* _DATA PROVIDED_
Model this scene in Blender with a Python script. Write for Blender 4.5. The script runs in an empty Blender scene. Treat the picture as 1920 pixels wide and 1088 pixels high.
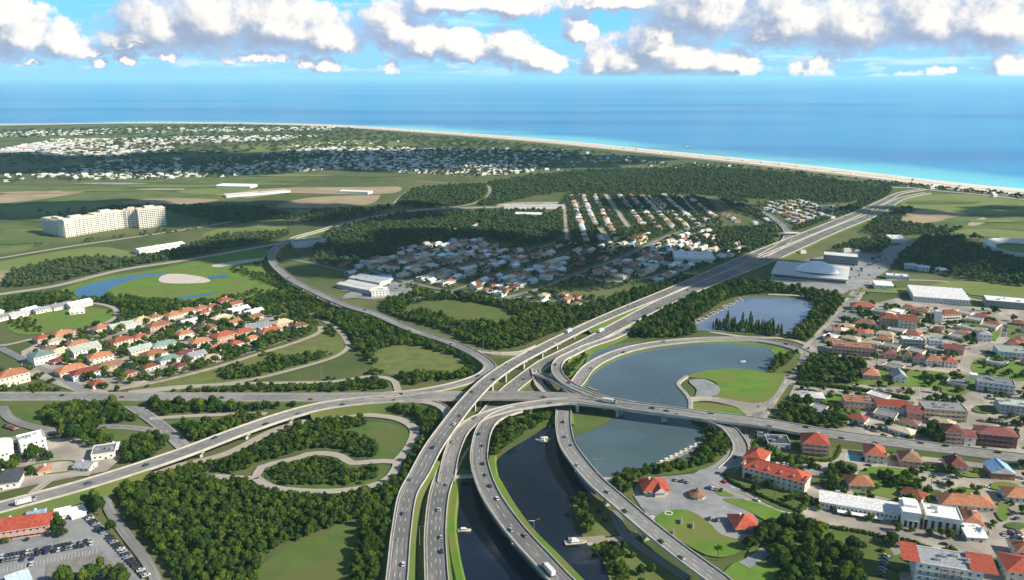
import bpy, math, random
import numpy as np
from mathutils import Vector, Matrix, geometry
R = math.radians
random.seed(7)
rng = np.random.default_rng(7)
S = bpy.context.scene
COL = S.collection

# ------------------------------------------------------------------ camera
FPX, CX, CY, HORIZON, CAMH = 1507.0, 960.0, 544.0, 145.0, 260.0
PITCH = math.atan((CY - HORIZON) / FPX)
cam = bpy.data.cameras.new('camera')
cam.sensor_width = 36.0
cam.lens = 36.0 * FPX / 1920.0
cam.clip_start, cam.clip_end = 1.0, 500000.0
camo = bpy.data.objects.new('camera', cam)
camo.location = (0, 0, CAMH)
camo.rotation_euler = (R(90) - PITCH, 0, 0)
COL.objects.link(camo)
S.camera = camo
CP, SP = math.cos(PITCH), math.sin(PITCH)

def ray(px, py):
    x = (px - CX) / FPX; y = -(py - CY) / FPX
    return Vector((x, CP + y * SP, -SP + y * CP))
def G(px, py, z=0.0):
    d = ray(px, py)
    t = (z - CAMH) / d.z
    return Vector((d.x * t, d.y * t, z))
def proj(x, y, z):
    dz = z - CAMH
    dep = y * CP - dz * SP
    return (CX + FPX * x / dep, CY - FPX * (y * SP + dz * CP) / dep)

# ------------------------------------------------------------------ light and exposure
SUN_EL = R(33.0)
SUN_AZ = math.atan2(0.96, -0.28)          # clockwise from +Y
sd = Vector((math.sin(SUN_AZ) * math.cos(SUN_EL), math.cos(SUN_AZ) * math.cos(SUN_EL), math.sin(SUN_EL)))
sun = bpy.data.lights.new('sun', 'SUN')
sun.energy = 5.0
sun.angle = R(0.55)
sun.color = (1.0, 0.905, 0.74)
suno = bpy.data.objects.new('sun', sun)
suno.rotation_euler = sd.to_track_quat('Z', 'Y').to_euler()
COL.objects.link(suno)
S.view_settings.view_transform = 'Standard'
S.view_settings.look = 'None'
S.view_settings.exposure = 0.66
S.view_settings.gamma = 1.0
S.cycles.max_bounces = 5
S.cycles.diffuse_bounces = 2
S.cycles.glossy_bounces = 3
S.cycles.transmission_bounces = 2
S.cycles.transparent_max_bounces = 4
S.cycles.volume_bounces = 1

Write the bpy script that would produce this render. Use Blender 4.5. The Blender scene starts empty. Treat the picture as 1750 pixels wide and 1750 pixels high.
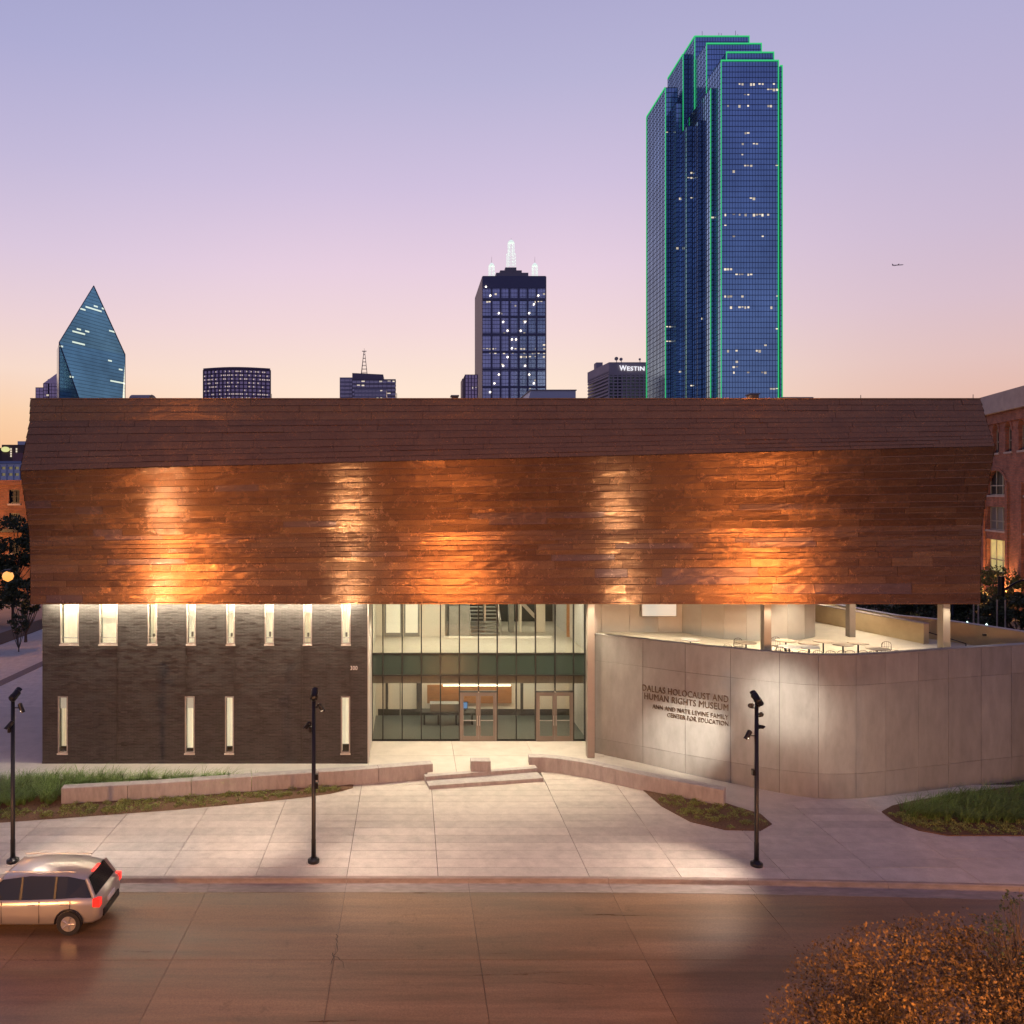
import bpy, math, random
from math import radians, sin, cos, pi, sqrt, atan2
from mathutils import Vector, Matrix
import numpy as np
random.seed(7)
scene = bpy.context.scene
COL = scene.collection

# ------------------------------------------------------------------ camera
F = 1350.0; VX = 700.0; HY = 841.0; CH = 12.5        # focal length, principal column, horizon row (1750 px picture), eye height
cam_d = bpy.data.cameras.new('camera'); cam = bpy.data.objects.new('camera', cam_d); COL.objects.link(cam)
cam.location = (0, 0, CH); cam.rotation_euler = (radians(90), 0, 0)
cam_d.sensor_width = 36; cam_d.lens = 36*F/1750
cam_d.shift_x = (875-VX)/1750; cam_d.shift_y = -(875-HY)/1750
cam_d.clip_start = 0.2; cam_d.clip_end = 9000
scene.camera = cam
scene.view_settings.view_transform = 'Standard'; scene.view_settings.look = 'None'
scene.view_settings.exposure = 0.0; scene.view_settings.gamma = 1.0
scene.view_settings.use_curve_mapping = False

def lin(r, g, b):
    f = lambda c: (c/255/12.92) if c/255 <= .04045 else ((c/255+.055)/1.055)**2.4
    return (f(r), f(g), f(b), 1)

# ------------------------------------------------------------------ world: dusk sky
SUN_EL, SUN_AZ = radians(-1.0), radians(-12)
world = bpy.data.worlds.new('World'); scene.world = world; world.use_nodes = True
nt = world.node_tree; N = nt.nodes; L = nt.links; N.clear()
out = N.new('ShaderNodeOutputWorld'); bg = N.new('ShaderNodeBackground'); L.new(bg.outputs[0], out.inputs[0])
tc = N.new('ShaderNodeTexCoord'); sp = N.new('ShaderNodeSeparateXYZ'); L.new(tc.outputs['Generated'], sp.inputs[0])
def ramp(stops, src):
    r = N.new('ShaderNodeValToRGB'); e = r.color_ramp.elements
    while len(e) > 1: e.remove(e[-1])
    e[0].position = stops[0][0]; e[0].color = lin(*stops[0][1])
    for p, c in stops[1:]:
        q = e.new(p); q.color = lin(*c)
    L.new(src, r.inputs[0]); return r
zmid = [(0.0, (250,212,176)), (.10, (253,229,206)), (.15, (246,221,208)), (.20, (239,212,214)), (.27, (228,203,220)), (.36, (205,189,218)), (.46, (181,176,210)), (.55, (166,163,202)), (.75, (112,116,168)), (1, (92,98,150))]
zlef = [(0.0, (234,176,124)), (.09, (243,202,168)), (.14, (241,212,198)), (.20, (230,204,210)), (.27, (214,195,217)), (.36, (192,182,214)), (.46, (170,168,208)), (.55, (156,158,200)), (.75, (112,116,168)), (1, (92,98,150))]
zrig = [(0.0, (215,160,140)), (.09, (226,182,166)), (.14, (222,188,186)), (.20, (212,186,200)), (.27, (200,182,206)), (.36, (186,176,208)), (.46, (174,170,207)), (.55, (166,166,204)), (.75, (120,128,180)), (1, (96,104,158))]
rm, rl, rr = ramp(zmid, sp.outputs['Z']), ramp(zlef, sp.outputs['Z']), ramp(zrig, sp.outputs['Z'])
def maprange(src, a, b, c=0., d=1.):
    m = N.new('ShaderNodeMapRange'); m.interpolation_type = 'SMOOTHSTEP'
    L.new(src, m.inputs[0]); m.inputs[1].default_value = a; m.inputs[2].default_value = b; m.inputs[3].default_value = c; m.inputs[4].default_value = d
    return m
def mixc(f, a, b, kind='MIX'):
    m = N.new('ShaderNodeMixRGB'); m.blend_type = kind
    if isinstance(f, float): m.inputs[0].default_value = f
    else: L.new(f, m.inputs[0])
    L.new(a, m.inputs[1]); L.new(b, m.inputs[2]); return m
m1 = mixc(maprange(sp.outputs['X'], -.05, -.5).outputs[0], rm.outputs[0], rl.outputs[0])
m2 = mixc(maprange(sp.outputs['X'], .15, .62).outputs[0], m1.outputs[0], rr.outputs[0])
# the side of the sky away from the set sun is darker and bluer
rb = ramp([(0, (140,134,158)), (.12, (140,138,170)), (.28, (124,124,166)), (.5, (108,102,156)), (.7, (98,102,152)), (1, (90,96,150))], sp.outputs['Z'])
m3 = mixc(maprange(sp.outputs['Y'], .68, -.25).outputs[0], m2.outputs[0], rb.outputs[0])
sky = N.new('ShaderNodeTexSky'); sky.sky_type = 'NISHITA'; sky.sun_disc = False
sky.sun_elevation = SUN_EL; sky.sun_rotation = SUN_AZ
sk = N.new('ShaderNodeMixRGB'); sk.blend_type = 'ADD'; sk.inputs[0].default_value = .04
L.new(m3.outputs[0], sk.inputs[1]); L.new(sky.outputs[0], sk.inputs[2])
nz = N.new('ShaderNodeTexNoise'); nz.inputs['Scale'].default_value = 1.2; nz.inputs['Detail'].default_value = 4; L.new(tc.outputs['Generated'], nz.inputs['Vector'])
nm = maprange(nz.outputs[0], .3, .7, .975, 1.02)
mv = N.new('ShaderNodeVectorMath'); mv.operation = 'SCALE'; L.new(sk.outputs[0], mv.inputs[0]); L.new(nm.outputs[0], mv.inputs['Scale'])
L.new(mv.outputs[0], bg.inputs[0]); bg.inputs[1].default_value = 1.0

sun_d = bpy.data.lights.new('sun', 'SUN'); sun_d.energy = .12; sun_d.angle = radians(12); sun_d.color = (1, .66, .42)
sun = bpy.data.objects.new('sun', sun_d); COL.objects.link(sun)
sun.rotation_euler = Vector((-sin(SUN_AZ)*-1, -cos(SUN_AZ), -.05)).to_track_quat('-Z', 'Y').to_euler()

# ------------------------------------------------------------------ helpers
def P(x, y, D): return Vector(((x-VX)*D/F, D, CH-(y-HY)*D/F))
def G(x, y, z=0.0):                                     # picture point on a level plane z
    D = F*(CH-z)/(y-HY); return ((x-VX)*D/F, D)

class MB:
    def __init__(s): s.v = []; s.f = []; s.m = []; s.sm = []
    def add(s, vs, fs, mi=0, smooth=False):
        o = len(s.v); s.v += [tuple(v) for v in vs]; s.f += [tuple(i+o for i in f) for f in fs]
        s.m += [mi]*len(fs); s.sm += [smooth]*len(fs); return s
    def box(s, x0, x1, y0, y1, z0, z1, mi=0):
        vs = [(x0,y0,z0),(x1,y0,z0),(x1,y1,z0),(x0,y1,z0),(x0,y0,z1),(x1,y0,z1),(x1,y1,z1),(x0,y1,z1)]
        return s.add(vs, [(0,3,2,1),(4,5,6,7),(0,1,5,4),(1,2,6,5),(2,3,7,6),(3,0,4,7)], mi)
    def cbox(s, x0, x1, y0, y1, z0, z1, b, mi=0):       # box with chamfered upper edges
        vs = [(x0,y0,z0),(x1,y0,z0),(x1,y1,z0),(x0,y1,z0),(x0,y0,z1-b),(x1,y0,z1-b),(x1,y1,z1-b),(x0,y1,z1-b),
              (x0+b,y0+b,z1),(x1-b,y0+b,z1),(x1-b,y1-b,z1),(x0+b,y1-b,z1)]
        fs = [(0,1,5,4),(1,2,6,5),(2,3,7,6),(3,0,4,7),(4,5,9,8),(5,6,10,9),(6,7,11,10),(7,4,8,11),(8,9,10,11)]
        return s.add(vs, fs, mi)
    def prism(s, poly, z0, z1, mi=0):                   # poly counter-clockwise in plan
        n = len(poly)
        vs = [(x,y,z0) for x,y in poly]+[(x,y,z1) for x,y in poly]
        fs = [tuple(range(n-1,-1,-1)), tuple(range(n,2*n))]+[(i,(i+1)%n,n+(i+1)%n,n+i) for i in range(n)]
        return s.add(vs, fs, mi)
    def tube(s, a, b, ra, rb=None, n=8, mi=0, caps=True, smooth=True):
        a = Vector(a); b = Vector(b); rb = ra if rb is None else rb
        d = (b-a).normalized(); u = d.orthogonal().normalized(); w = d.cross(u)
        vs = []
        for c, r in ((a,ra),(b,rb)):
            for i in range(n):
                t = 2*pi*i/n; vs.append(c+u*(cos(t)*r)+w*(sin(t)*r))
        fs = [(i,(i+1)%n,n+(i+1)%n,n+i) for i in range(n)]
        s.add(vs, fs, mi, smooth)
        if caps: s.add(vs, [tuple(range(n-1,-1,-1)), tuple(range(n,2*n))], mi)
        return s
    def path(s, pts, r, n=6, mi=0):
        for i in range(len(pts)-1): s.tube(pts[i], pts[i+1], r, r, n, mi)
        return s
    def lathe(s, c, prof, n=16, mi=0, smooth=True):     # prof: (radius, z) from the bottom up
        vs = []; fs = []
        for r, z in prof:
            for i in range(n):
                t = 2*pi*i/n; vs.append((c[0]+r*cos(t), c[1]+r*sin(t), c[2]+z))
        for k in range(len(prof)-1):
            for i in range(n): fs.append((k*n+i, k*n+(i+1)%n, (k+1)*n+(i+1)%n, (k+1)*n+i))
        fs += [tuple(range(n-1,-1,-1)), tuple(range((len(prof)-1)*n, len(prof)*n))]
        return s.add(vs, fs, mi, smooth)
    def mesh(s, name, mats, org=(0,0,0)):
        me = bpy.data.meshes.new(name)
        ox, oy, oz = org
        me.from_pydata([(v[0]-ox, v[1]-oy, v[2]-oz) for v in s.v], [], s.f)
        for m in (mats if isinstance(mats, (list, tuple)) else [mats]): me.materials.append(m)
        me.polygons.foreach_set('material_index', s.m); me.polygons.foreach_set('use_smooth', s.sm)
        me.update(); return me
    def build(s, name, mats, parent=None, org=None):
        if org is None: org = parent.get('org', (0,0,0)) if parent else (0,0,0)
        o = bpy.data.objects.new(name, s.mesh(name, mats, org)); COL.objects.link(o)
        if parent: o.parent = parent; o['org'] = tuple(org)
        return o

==

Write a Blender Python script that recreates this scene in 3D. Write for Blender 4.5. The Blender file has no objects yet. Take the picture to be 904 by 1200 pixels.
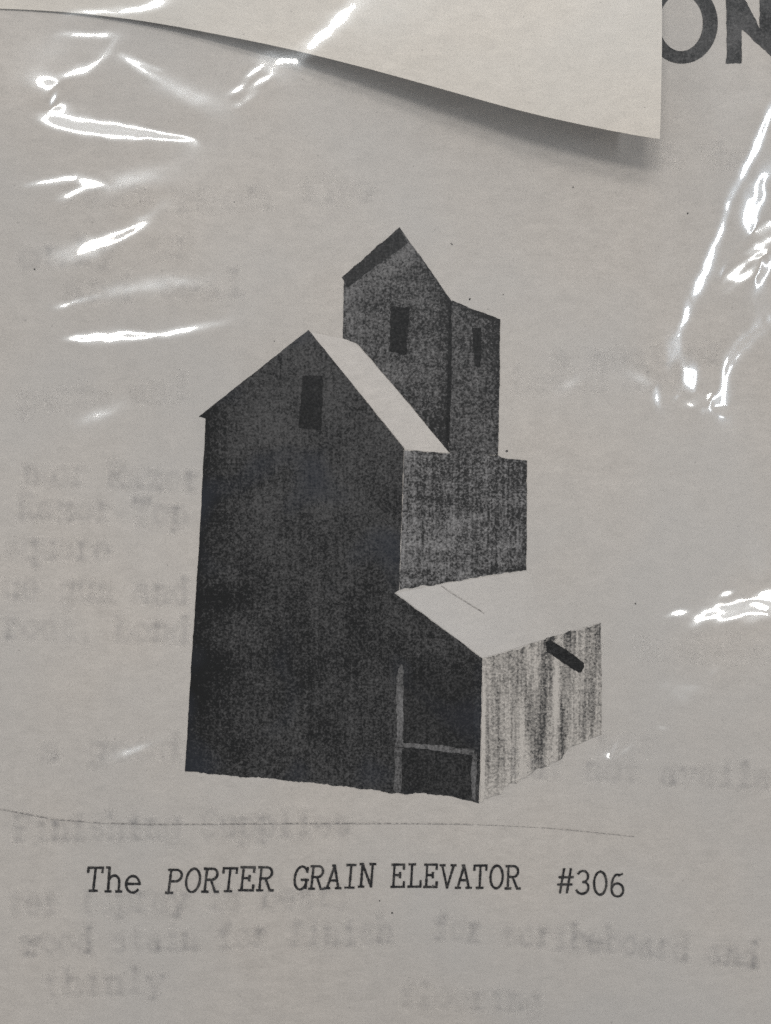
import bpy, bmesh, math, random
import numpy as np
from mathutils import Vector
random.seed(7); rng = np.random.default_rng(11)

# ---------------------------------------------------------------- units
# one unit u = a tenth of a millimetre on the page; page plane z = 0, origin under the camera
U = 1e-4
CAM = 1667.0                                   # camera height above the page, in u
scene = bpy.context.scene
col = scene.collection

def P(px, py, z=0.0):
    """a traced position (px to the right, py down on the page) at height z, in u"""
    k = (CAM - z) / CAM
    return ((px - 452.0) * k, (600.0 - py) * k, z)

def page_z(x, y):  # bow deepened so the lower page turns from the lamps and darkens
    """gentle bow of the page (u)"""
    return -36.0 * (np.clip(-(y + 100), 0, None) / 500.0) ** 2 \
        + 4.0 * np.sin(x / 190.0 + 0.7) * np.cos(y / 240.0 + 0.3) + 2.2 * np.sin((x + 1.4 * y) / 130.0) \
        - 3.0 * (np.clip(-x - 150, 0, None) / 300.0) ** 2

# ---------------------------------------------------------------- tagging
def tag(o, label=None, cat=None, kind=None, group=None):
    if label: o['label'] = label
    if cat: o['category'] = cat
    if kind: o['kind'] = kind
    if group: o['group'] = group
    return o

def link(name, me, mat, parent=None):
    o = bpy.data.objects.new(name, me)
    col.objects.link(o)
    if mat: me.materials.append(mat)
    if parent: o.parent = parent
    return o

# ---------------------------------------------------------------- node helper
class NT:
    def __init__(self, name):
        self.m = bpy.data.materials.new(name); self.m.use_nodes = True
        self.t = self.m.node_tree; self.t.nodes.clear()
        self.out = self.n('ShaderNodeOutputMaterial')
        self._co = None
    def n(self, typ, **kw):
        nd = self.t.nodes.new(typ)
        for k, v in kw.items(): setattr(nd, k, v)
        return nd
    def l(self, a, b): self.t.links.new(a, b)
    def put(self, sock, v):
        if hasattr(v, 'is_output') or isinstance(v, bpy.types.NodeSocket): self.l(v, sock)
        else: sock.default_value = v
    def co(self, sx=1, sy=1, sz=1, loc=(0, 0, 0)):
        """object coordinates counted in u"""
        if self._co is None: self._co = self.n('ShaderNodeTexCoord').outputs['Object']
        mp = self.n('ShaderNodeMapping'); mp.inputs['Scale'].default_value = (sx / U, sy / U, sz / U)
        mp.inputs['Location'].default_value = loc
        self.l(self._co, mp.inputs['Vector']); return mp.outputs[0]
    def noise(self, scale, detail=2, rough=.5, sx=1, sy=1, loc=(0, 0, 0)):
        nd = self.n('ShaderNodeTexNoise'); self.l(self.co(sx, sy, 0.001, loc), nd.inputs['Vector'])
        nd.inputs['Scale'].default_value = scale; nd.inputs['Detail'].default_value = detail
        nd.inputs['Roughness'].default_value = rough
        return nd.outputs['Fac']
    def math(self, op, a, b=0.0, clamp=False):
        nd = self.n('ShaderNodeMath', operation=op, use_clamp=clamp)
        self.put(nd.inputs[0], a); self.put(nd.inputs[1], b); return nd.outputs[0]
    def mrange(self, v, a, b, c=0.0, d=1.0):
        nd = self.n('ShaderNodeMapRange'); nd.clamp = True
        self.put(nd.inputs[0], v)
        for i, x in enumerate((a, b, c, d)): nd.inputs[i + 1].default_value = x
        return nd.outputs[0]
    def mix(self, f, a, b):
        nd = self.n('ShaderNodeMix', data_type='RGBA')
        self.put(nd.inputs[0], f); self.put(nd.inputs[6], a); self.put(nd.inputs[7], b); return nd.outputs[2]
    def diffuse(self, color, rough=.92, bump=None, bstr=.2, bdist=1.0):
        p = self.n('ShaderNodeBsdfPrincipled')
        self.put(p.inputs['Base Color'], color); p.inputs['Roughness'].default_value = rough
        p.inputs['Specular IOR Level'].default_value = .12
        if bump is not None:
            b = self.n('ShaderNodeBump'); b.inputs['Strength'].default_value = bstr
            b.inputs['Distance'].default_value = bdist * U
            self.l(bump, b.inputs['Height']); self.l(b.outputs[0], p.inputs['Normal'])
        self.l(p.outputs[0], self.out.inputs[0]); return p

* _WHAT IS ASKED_
Among the entries above, locate the line with "Model this scene" and the line with "COL = S.collection". Give those two lines and all lines between them again, exactly, leaving out the pictures.

* _CORRECT RESPONSE_
Model this scene in Blender with a Python script. Write for Blender 4.5. The script runs in an empty Blender scene. Treat the picture as 1920 pixels wide and 1088 pixels high.
import bpy, math, random
import numpy as np
from mathutils import Vector, Matrix, geometry
R = math.radians
random.seed(7)
rng = np.random.default_rng(7)
S = bpy.context.scene
COL = S.collection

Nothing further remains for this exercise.